Dada Leeft!

Eerbetoon aan Dadaïsme in Bellevue

AMSTERDAM – De Rietveld Academie en het Stedelijk Museum organiseerden in Bellevue een ‘Dada-soiree’, een eerbetoon aan het dadaïsme.

DANIËL BERTINA

‘Deze avond, was een avond van het Stedelijk Museum,” sluit de spreekstalmeester af. ”Leugens!” brult zanger Lucky Fonz III vanuit de zaal, terwijl hij hem een puzzelstukje naar het hoofd gooit. De hoogbejaarde freejazzpianist Micha Mengelberg is net door een enorme witte rookwolk van het podium geblazen. Bijna de helft van het publiek is in de loop van de avond de zaal uitgevlucht. De andere helft geniet.

Deze vreemde avond vol bizarre poëzie, valse zang, performance, geluid- en videokunst is een initiatief van Linde Keja en Willem Sjoerd van Vliet, en hun collega-studenten van de opleiding Beeld en Taal van de Rietveld Academie. Dit eerbetoon aan de absurdistische kunstvorm dadaïsme werd georganiseerd in het kader van Zichtbaar afwezig, een project van het Stedelijk Museum.

Studenten van de Rietveld Academie en het Sandberg Instituut proberen kunstwerken uit de collectie van het Stedelijk weer onder de aandacht van het publiek te brengen. Deels om de slepende verbouwing en de ‘dakloze periode’ van het museum te overbruggen.

Voor de ‘Dada-soiree’ diende een poster als inspiratie: een collage van kreten, waarmee kunstenaars Theo van Doesburg en Kurt Schwitters in 1923 het eerste Dada-matinee op Nederlandse bodem aankondigden. Met een tournee werd toen ook Theater Bellevue aangedaan. ”Die poster is één van de iconen van Dada geworden,” legt Linde Keja uit. ”Dada heeft in korte tijd een enorme invloed gehad op het kritische denken over de relatie tussen kunstenaars en publiek. Het leek ons interessant om daar een avond omheen te organiseren.”

Die relatie tussen kunstenaar en publiek is er op de Dada-soiree vooral één van vervreemding. Zo draagt een kunstenares een gedicht voor over een boom met stoofperen, terwijl ze bij het declameren van elke zin nonchalant de handstand inzet.

Een andere neo-dadaïst zit later met een strak gezicht op een plastic speelgoedvarkentje en een rubberen kip te blazen.

Dada: de meningen verschillen over wat de term eigenlijk betekent – het Franse woord voor stokpaardje, een verbastering van ‘Ja, ja’, of pure onzin. De beweging werd in 1916 opgericht door een internationale groep kunstenaars in Zwitserland, en in 1924 officieel opgeheven, maar de invloed werkt nog steeds door. Dada belichaamde de meest radicale vorm van ‘antikunst’ binnen de zogenaamde Historische Avantgarde (1910-1940): een verzameling kunststromingen die op verschillende manieren probeerden te breken met duizenden jaren kunsttraditie.
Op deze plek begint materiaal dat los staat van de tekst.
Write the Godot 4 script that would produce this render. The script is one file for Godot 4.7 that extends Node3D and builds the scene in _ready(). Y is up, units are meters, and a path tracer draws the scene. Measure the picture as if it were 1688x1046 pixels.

Dadaïsme draaide om speelse, nihilistische anarchie en absurdisme, met een felle afkeer van de burgerlijke samenleving en de heersende kunstopvattingen. Kunst moest midden in de samenleving komen te staan, om zo de samenleving te veranderen.

Op ironische wijze werd veel van deze radicale kunst uiteindelijk weer deel van de gevestigde orde: Dada eindigde in de musea. Of, in het geval van de Dada-soiree, in het theater om een museumcollectie onder de aandacht te brengen.

Zoals Linde Keja het in haar performance uitdrukt: ”Dada is je bek opentrekken, al wordt hij dichtgeslagen. Het leven verveelt. We moeten verdomme zorgen dat er wat gebeurt.”